Turan ise başarılı bir başkanlık dönemini geride bırakıyor. Çalışmaları sadece hükümetin yanlış politikalarına verdiği yerinde ve hızlı tepkilerle sınırlı kalmadı. Dünyanın gündemindeki yeşil dönüşümden toplumsal cinsiyet eşitliğine pek çok soruna da odaklandı.

TÜSİAD’ı sessizlik kulvarından çıkarıp yeniden görünür kıldı. Turan yönetiminin bir yıl boyunca çalıştaylarla oluşturduğu ve büyük heyecanla lansmanını yaptığı “Cumhuriyetin İkinci Yüzyılına Girerken Türkiye” başlıklı raporu yeni bir dönemin habercisi.

Orhan Turan’a bu çalışmayla ne hedeflediklerini sordum.
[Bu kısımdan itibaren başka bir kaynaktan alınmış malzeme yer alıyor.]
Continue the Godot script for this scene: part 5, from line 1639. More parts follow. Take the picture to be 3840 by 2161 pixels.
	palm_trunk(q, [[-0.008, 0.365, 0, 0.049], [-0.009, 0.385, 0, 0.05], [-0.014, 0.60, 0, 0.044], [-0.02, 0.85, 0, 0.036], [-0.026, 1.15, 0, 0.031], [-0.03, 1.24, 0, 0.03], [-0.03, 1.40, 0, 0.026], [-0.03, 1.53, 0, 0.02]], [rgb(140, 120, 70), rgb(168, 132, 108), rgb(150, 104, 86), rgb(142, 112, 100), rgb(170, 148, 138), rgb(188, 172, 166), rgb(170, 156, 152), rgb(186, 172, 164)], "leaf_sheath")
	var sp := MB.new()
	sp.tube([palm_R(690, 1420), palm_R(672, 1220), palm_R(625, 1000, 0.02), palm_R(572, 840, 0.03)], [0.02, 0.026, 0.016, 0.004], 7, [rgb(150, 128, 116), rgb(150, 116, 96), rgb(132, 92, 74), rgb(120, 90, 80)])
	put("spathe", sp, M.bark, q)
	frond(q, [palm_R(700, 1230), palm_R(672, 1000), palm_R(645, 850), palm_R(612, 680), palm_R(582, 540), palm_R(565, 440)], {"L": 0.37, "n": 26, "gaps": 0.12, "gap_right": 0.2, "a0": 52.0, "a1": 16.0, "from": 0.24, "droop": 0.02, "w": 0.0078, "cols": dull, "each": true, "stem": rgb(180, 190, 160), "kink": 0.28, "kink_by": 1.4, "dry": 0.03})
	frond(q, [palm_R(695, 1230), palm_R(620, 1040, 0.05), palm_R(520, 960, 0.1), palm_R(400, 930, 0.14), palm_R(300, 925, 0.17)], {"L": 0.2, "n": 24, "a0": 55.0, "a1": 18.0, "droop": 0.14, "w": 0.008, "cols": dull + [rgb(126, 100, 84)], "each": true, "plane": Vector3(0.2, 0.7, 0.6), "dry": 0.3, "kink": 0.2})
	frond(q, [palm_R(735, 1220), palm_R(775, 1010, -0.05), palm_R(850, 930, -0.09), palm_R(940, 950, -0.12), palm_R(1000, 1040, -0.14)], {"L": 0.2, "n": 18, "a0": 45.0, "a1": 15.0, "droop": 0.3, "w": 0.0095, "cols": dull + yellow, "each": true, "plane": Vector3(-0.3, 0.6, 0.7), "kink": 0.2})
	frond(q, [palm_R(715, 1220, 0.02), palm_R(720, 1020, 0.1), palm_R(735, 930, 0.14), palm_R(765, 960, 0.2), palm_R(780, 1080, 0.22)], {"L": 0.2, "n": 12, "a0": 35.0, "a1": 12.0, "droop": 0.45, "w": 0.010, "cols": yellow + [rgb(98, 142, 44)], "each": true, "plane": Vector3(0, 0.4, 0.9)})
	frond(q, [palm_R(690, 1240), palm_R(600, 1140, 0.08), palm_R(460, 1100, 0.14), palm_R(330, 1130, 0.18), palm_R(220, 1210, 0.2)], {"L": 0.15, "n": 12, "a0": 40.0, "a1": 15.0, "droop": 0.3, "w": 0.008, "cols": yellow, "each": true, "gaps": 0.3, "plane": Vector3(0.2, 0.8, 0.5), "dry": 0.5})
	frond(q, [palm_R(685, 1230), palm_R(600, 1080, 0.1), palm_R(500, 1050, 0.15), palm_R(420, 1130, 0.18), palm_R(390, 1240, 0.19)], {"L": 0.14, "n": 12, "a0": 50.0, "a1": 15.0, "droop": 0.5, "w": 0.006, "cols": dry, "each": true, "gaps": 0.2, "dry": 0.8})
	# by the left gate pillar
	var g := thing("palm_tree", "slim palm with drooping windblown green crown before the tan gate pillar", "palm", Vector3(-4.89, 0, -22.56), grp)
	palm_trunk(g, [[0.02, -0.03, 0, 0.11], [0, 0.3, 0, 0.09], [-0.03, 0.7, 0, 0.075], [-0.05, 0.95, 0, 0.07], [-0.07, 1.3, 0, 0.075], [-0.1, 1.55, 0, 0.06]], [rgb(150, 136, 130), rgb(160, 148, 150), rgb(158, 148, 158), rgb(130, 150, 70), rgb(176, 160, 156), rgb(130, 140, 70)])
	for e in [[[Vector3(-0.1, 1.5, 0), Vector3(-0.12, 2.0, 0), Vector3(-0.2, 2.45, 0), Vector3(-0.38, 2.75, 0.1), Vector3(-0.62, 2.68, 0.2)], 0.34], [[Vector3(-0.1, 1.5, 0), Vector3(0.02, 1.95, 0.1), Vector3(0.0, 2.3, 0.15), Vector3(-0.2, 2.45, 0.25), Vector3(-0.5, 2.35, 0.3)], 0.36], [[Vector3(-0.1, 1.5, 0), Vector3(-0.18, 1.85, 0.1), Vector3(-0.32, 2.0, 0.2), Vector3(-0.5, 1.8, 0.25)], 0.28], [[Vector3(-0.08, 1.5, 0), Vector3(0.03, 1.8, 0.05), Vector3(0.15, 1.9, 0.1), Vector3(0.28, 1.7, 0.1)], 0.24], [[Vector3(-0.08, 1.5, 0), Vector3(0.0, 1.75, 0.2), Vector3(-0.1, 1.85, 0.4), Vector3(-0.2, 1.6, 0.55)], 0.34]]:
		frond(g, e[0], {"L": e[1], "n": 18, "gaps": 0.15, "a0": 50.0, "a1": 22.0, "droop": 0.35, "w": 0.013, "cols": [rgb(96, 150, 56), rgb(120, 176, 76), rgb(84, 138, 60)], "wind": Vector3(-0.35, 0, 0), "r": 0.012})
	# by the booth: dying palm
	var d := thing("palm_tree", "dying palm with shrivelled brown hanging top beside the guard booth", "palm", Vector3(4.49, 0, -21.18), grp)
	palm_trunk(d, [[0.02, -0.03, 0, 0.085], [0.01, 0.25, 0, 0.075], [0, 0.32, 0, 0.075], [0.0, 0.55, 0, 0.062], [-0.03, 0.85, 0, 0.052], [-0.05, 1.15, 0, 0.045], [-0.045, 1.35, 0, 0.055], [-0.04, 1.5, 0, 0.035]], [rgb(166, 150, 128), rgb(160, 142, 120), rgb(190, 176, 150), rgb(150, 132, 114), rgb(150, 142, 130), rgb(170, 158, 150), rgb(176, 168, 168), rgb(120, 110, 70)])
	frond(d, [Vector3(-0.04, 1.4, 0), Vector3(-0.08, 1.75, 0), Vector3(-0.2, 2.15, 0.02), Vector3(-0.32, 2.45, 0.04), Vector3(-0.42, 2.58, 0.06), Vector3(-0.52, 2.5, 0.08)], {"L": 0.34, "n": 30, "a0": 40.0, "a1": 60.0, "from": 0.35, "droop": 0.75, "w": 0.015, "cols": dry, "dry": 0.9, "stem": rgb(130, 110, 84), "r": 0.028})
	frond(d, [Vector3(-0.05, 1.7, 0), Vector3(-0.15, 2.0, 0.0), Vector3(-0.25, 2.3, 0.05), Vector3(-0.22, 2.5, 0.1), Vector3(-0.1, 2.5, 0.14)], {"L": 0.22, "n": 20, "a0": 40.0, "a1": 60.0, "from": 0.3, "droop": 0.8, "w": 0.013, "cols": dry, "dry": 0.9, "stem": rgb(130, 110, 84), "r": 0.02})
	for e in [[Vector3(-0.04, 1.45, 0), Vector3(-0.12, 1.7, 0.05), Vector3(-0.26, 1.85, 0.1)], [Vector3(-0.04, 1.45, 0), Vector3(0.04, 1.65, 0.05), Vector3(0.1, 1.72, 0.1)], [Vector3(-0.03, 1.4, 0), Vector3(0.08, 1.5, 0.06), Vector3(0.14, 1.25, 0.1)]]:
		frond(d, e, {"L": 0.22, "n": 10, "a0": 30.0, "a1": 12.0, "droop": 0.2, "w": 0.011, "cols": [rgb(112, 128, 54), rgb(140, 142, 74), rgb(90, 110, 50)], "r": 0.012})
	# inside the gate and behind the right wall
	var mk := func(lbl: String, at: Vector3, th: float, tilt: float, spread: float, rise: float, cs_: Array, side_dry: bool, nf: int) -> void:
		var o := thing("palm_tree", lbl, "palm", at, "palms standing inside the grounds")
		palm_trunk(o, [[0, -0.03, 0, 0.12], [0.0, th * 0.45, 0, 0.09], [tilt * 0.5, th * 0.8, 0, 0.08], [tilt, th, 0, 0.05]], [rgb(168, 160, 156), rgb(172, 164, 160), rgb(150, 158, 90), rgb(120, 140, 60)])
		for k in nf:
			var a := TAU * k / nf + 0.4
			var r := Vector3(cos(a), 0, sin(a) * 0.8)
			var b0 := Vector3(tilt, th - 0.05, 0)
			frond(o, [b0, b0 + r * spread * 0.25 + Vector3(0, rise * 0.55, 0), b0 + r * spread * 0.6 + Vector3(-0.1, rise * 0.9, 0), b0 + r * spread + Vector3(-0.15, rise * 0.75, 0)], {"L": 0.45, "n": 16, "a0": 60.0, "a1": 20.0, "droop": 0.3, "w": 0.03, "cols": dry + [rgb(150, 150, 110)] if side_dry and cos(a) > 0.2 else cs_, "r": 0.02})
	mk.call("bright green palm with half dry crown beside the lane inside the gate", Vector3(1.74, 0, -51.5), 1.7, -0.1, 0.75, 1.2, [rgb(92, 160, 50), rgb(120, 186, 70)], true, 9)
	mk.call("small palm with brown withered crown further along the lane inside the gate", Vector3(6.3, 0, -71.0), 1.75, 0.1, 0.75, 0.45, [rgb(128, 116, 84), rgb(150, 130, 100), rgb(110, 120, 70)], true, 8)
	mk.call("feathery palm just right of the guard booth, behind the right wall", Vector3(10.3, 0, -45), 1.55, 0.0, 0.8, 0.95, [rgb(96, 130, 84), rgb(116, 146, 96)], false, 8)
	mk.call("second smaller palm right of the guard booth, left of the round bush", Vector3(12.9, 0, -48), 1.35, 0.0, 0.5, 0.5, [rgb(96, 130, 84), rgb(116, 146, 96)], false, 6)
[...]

Turan, yüksek istişare konseyinde kamuoyuna sunulan bu çalışmayı bir “rapor” değil “söyleşme” olarak niteliyor, “Türkiye’de kutuplaşmanın, ötekileşmenin aşılabilmesi için artık konuşmak gerekiyor” diyor.

Bu çalışmanın “geleceğin inşası” için önemli çıktılar verdiğini söylüyor Turan: 

Örneğin sendikaları konuştuğumuz toplantıda DİSK, Hak-İş, Türk İş ve TİSK yani işveren sendikası da katıldı. Çevre ve kalkınma başlığında bir araya gelenler arasında sanayici de vardı iklim aktivistleri de.

TÜSİAD, Türkiye’de diyalog için bir yol açmaya çalışıyor. Çalışmanın ana çıktısını ise şöyle vurguluyor:

Ortak gelecek için Cumhuriyet ve demokrasinin güçlü şekilde bütünleştirilmeye ihtiyacı var.